[Dataset content]:
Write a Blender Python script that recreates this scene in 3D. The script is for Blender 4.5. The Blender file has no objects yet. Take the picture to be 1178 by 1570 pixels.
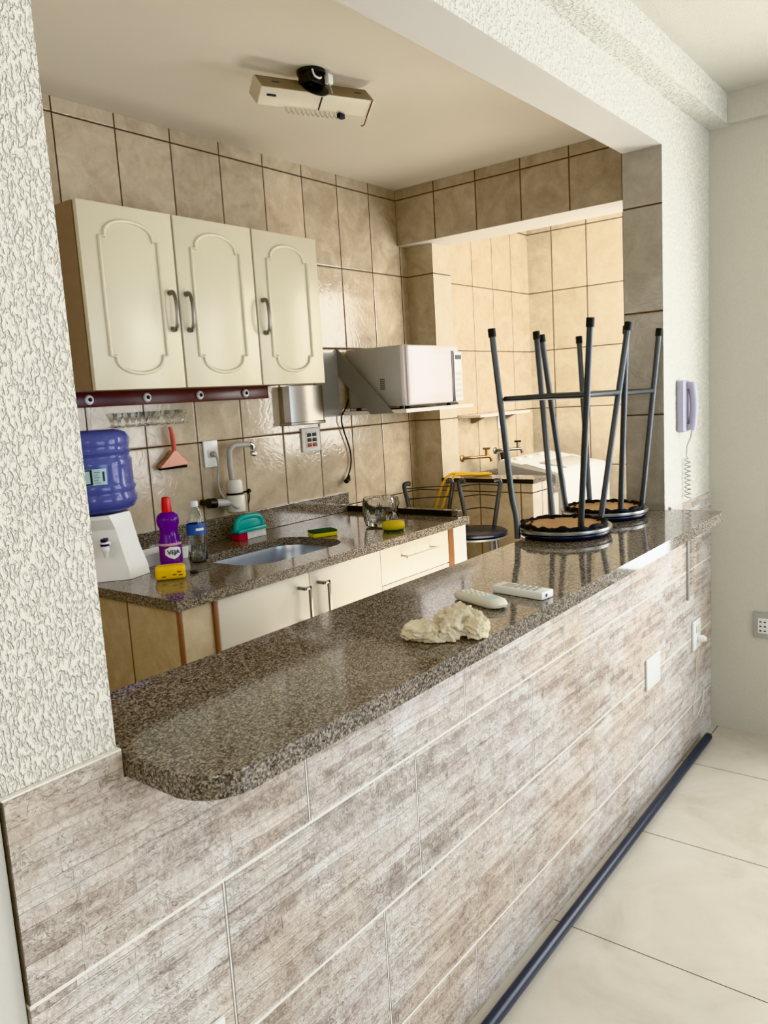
import bpy, bmesh, math, random
from mathutils import Vector, Matrix
random.seed(7)
S = bpy.context.scene
COL = S.collection
PI = math.pi

# ---------------------------------------------------------------- node helpers
class NT:
    def __init__(s, name):
        s.m = bpy.data.materials.new(name); s.m.use_nodes = True
        s.t = s.m.node_tree; s.t.nodes.clear()
        s.out = s.t.nodes.new('ShaderNodeOutputMaterial')
        s.b = s.t.nodes.new('ShaderNodeBsdfPrincipled')
        s.t.links.new(s.b.outputs[0], s.out.inputs[0])
    def n(s, typ, **kw):
        o = s.t.nodes.new(typ)
        for k, v in kw.items(): setattr(o, k, v)
        return o
    def put(s, sock, v):
        if hasattr(v, 'links') or isinstance(v, bpy.types.NodeSocket): s.t.links.new(v, sock)
        else:
            if sock.type == 'RGBA' and len(v) == 3: v = (*v, 1)
            sock.default_value = v
    def set(s, name, v): s.put(s.b.inputs[name], v)
    def math(s, op, a, b=0.0, c=None):
        o = s.n('ShaderNodeMath', operation=op)
        s.put(o.inputs[0], a); s.put(o.inputs[1], b)
        if c is not None: s.put(o.inputs[2], c)
        return o.outputs[0]
    def pos(s): return s.n('ShaderNodeNewGeometry').outputs['Position']
    def obj(s): return s.n('ShaderNodeTexCoord').outputs['Object']
    def sep(s, v):
        o = s.n('ShaderNodeSeparateXYZ'); s.put(o.inputs[0], v); return o.outputs
    def comb(s, x=0.0, y=0.0, z=0.0):
        o = s.n('ShaderNodeCombineXYZ')
        for i, v in enumerate((x, y, z)): s.put(o.inputs[i], v)
        return o.outputs[0]
    def scale(s, v, sc):
        o = s.n('ShaderNodeMapping'); s.put(o.inputs['Vector'], v); o.inputs['Scale'].default_value = sc
        return o.outputs[0]
    def noise(s, v, scale, detail=3.0, rough=.55, dist=0.0):
        o = s.n('ShaderNodeTexNoise'); s.put(o.inputs['Vector'], v)
        o.inputs['Scale'].default_value = scale; o.inputs['Detail'].default_value = detail
        o.inputs['Roughness'].default_value = rough; o.inputs['Distortion'].default_value = dist
        return o.outputs[0]
    def vor(s, v, scale, feature='F1', out='Distance', rnd=1.0):
        o = s.n('ShaderNodeTexVoronoi', feature=feature); s.put(o.inputs['Vector'], v)
        o.inputs['Scale'].default_value = scale; o.inputs['Randomness'].default_value = rnd
        return o.outputs[out]
    def ramp(s, f, stops, interp='LINEAR'):
        o = s.n('ShaderNodeValToRGB'); s.put(o.inputs[0], f); cr = o.color_ramp; cr.interpolation = interp
        while len(cr.elements) < len(stops): cr.elements.new(0.5)
        for e, (p, c) in zip(cr.elements, stops):
            e.position = p; e.color = (*c, 1) if hasattr(c, '__len__') else (c, c, c, 1)
        return o.outputs[0]
    def mix(s, f, a, b, mode='MIX'):
        o = s.n('ShaderNodeMix', data_type='RGBA', blend_type=mode)
        s.put(o.inputs[0], f); s.put(o.inputs[6], a); s.put(o.inputs[7], b)
        return o.outputs[2]
    def bump(s, h, dist, strength=1.0):
        o = s.n('ShaderNodeBump'); o.inputs['Strength'].default_value = strength
        o.inputs['Distance'].default_value = dist; s.put(o.inputs['Height'], h)
        s.set('Normal', o.outputs[0])

def srgb(r, g, b):
    f = lambda c: (c/255/12.92) if c/255 <= .04045 else ((c/255+.055)/1.055)**2.4
    return (f(r), f(g), f(b))

def plain(name, rgb, rough=.5, metal=0.0, var=.06, vs=30, bump=0.0, **kw):
    k = NT(name); c = srgb(*rgb); p = k.obj()
    f = k.noise(p, vs, 3)
    k.set('Base Color', k.mix(f, tuple(x*(1-var) for x in c), tuple(min(1, x*(1+var)) for x in c)))
    k.set('Roughness', rough); k.set('Metallic', metal)
    for a, v in kw.items(): k.set(a.replace('_', ' '), v)
    if bump: k.bump(k.noise(p, vs*6, 3), bump)
    return k.m

TW, TX, TH, TZ = .2297, 1.143, .364, 2.462
def tile_mat(name, axis, u0, lo=(172, 155, 131), hi=(206, 193, 170), rough=.13, rowz=TZ, rowh=TH, w=TW, grout=(74, 52, 36), g=.0026):
    k = NT(name); p = k.pos(); x, y, z = k.sep(p)
    u = {'x': x, 'y': y}[axis]
    tu = k.math('DIVIDE', k.math('SUBTRACT', u, u0), w); tv = k.math('DIVIDE', k.math('SUBTRACT', z, rowz), rowh)
    fu = k.math('FRACT', tu); fv = k.math('FRACT', tv)
    du = k.math('MULTIPLY', k.math('MINIMUM', fu, k.math('SUBTRACT', 1.0, fu)), w)
    dv = k.math('MULTIPLY', k.math('MINIMUM', fv, k.math('SUBTRACT', 1.0, fv)), rowh)
    d = k.math('MINIMUM', du, dv)
    mask = k.math('LESS_THAN', d, g)
    idv = k.comb(k.math('FLOOR', tu), k.math('FLOOR', tv), 3.0)
    wn = k.n('ShaderNodeTexWhiteNoise'); k.put(wn.inputs[0], idv)
    sh = k.n('ShaderNodeVectorMath', operation='MULTIPLY_ADD'); k.put(sh.inputs[0], wn.outputs['Color']); k.put(sh.inputs[1], (3, 3, 3)); k.put(sh.inputs[2], p)
    n1 = k.noise(sh.outputs[0], 7, 5, .6, 1.2); n2 = k.noise(sh.outputs[0], 26, 4, .65, .6)
    f = k.math('ADD', k.math('MULTIPLY', n1, .7), k.math('MULTIPLY', n2, .3))
    c = k.ramp(f, [(.33, srgb(*lo)), (.52, tuple((a+b)/2 for a, b in zip(srgb(*lo), srgb(*hi)))), (.68, srgb(*hi))])
    tint = k.math('ADD', .93, k.math('MULTIPLY', wn.outputs['Value'], .14))
    c = k.mix(1.0, c, k.comb(tint, tint, tint), 'MULTIPLY')
    k.set('Base Color', k.mix(mask, c, srgb(*grout)))
    k.set('Roughness', k.math('ADD', rough, k.math('MULTIPLY', mask, .6)))
    w1 = k.math('ABSOLUTE', k.math('SUBTRACT', k.noise(sh.outputs[0], 9, 3, .5, 2.2), .5))
    line = k.math('SMOOTH_MIN', k.math('MULTIPLY', w1, 14.0), 1.0, .2)
    edge = k.math('SMOOTH_MIN', k.math('MULTIPLY', d, 160.0), 1.0, .3)
    h = k.math('ADD', k.math('MULTIPLY', line, .10), edge)
    k.bump(h, .0016)
    return k.m

def stone_mat():
    k = NT('ledger_stone_tile'); p = k.pos(); x, y, z = k.sep(p)
    t = k.math('DIVIDE', k.math('SUBTRACT', 1.0377, z), .2846); row = k.math('FLOOR', t); fz = k.math('FRACT', t)
    off = None
    for i, o in enumerate((.357, .154, .0213, .355)):
        c = k.math('MULTIPLY', k.math('COMPARE', row, float(i), .1), o)
        off = c if off is None else k.math('ADD', off, c)
    tx = k.math('DIVIDE', k.math('SUBTRACT', x, off), .5256); fx = k.math('FRACT', tx)
    dz = k.math('MULTIPLY', k.math('MINIMUM', fz, k.math('SUBTRACT', 1.0, fz)), .2846)
    dx = k.math('MULTIPLY', k.math('MINIMUM', fx, k.math('SUBTRACT', 1.0, fx)), .5256)
    gm = k.math('MAXIMUM', k.math('LESS_THAN', dz, .0029), k.math('LESS_THAN', dx, .0016))
    gd = k.math('MULTIPLY', k.math('LESS_THAN', dx, .0034), k.math('SUBTRACT', 1.0, gm))  # shadow line flanking the vertical joints, painted into the colour
    wn = k.n('ShaderNodeTexWhiteNoise'); k.put(wn.inputs[0], k.comb(k.math('FLOOR', tx), row, 1.0))
    wv = wn.outputs['Value']
    # ledger strips
    warp = k.math('MULTIPLY', k.math('SUBTRACT', k.noise(p, 9, 2), .5), .012)
    def strips(bw, rh, sx, frq):
        b = k.n('ShaderNodeTexBrick'); b.offset = .43; b.offset_frequency = frq; b.squash = 1.5; b.squash_frequency = 3
        k.put(b.inputs['Vector'], k.comb(k.math('ADD', k.math('ADD', x, k.math('MULTIPLY', wv, sx)), 4.0), k.math('ADD', k.math('ADD', z, warp), 4.0), 0.0))
        b.inputs['Scale'].default_value = 1; b.inputs['Brick Width'].default_value = bw; b.inputs['Row Height'].default_value = rh
        b.inputs['Mortar Size'].default_value = .0006; b.inputs['Mortar Smooth'].default_value = 1
        b.inputs['Color1'].default_value = (0, 0, 0, 1); b.inputs['Color2'].default_value = (1, 1, 1, 1); b.inputs['Mortar'].default_value = (.45, .45, .45, 1)
        return b.outputs['Color'], b.outputs['Fac']
    s1, m1 = strips(.21, .0237, 1.7, 2); s2, m2 = strips(.13, .0119, 2.9, 3)
    ps = k.scale(p, (1, 1, 1.7))
    n1 = k.noise(ps, 13, 5, .65, .8); n2 = k.noise(p, 70, 4, .7, 1.6); n3 = k.noise(p, 2.3, 3, .6)
    f = k.math('ADD', k.math('ADD', k.math('MULTIPLY', s1, .11), k.math('MULTIPLY', s2, .09)), k.math('ADD', k.math('MULTIPLY', n1, .34), k.math('MULTIPLY', n2, .46)))
    c = k.ramp(f, [(.30, srgb(140, 124, 112)), (.40, srgb(180, 168, 157)), (.48, srgb(212, 203, 194)), (.57, srgb(228, 223, 216)), (.70, srgb(244, 242, 238))])
    warm = k.ramp(n3, [(.42, 0), (.62, 1)])
    c = k.mix(k.math('MULTIPLY', warm, .5), c, k.mix(1.0, c, srgb(236, 214, 186), 'MULTIPLY'))
    pk = k.ramp(k.noise(ps, 5, 3, .6), [(.55, 0), (.68, 1)])
    c = k.mix(k.math('MULTIPLY', pk, .35), c, k.mix(1.0, c, srgb(226, 208, 212), 'MULTIPLY'))
    spots = k.math('MULTIPLY', k.math('GREATER_THAN', k.noise(p, 110, 3, .7), .66), .55)
    c = k.mix(spots, c, srgb(126, 106, 94))
    vn = k.math('ABSOLUTE', k.math('SUBTRACT', k.noise(ps, 26, 3, .6, 1.6), .5)); crack = k.math('MULTIPLY', k.math('LESS_THAN', vn, .014), k.math('GREATER_THAN', k.noise(p, 14, 2), .5))
    c = k.mix(k.math('MULTIPLY', crack, .6), c, srgb(128, 110, 98))
    tint = k.math('ADD', .93, k.math('MULTIPLY', wv, .12))
    c = k.mix(1.0, c, k.comb(tint, tint, tint), 'MULTIPLY')
    c = k.mix(gd, c, srgb(116, 106, 94))
    c = k.mix(gm, c, srgb(244, 240, 231))
    k.set('Base Color', c); k.set('Roughness', .38)
    h = k.math('ADD', k.math('ADD', k.math('MULTIPLY', s1, .45), k.math('MULTIPLY', s2, .3)), k.math('ADD', k.math('MULTIPLY', n2, .55), k.math('MULTIPLY', n1, .3)))
    h = k.math('MULTIPLY', h, k.math('SUBTRACT', 1.0, k.math('MULTIPLY', gm, .6)))
    k.bump(h, .0065)
    return k.m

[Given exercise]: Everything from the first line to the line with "PI = math.pi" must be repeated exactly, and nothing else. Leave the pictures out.

[The result]:
Write a Blender Python script that recreates this scene in 3D. The script is for Blender 4.5. The Blender file has no objects yet. Take the picture to be 1178 by 1570 pixels.
import bpy, bmesh, math, random
from mathutils import Vector, Matrix
random.seed(7)
S = bpy.context.scene
COL = S.collection
PI = math.pi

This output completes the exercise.